No need of proof as there is none. That consciousness comes, and quit
is usual. You are quite conscious of driving when being a young
driver, then most of the driving become unconscious when older ...
until you get a problem with the car and are conscious again.
Consciousness is related to focusing attention, notably.


I agree, focusing attention is probably the primordial motor capacity in the universe. Participation in its rawest form begins with the ability to express a personal preference of one perceptual opportunity over another, or, at least in the case of humans, to create a new opportunity altogether.

OK.




> It seems like the forces which are shaping faith into these
> different qualities of consciousness are actually the more relevant
> agents.

With comp, forces are a product of consciousness.
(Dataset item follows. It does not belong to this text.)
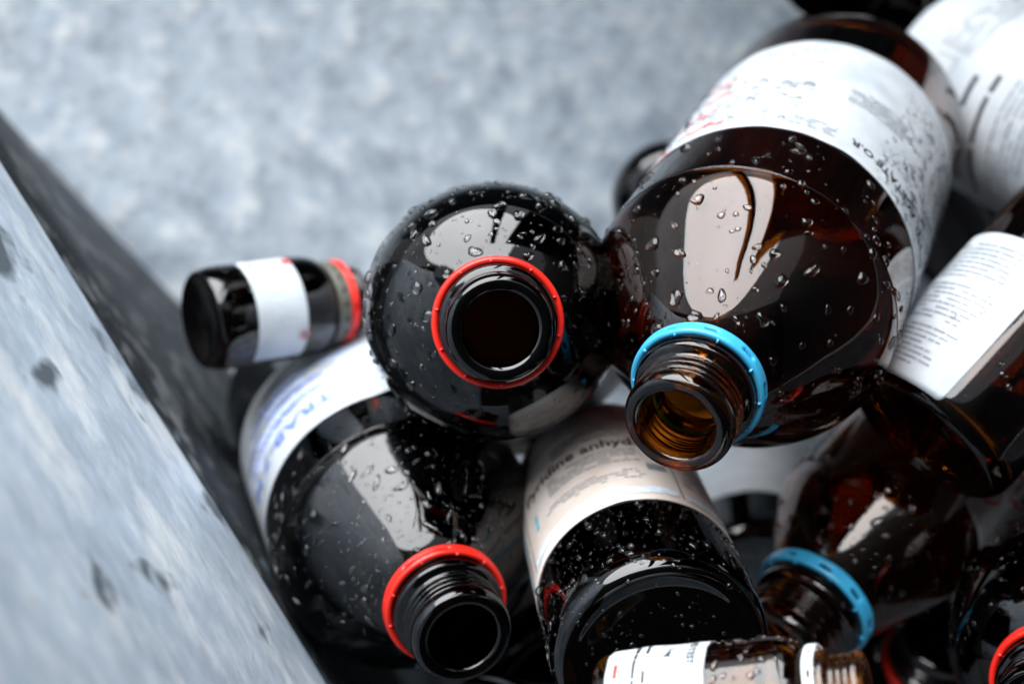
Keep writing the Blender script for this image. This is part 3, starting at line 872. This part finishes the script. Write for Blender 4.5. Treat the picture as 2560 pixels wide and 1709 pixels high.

Why aren't they the product of computation?

By UDA. The forces are physical (F=ma), or related to physical (love). They emerge from the competition of infinities of universal machines emulating the more fine grained (with respect to the comp substitution level) computations leading to our comp state. It comes from the first person indeterminacy; the global one on the whole UD* or arithmetic.








> What would be the reason for or method of bringing a machine's
> unconscious faith into a conscious experiential mode?

The machine is conscious when she infer <>t and other G*\ G-
propositions (true but non provable/believable).

This seems to be a very narrow expectation of consciousness. When any organism "Wakes up", they become conscious,

They can be conscious also in sleep, even in non REM sleep. Waking up will only correlate that consciousness with a sharable computation. But yes, when you wake up, you are usually conscious (although some need to get enough coffee to correlate the consciousness with some possible reality:)




but I do not see that the criteria of being able to "infer <>t and other G*\ G- propositions" is either necessary or sufficient to explain the experience of waking up.

Because when you wake up, you will put your feet on the ground and you will infer (unconsciously) that your feet will not go through the ground. Somehow you bet on a reality which satisfy your desire (walking, drinking coffee, etc.). You bet on a "reality", and this can be explained to be equivalent with betting in self-consistency (it is easy if we limit the language of the machine, and tricky in the general case: I usually simplify a bit the language of the machine to prove this, to be honest).





This confers to her
an ability to evolve, to change her mind, to speed-up its
computability abilities, to focuse attention, to differentiate on
different consistent extensions, etc. Of course there a tuns of open
problems. the advantage here is that we get physical consequences so
we can test that theory of consciousness.

Only if you infer that propositions do more than serve as an inert mirror or lens of our rational projection.

I don't see why.



I don't see any reason to guess that ever happens, to the contrary, our experience is filled with examples of why the menu is not the meal, the map is not the territory, etc.

Ah OK. That is again related to your non-comp assumption. Obviously, bettiong on comp = betting that the brain or the programs is the real thing, the semantical fixed point. You don't get a model of the brain in your head, but a machine which is supposed to do the real thing, that's comp: it is a place where we accept an intersection between the ap and reality (actually like when a map is plunged into the territory: there is a similar fixed point (the "you are here" point).



Bugs Bunny seems like he acts like a character because he is drawn and animated in such a way as to direct to our own private human experience of character, not because animation has convinced the cartoon itself to become conscious.

A computer takes the counterfactuals into account. Not so for Bugs Bunny.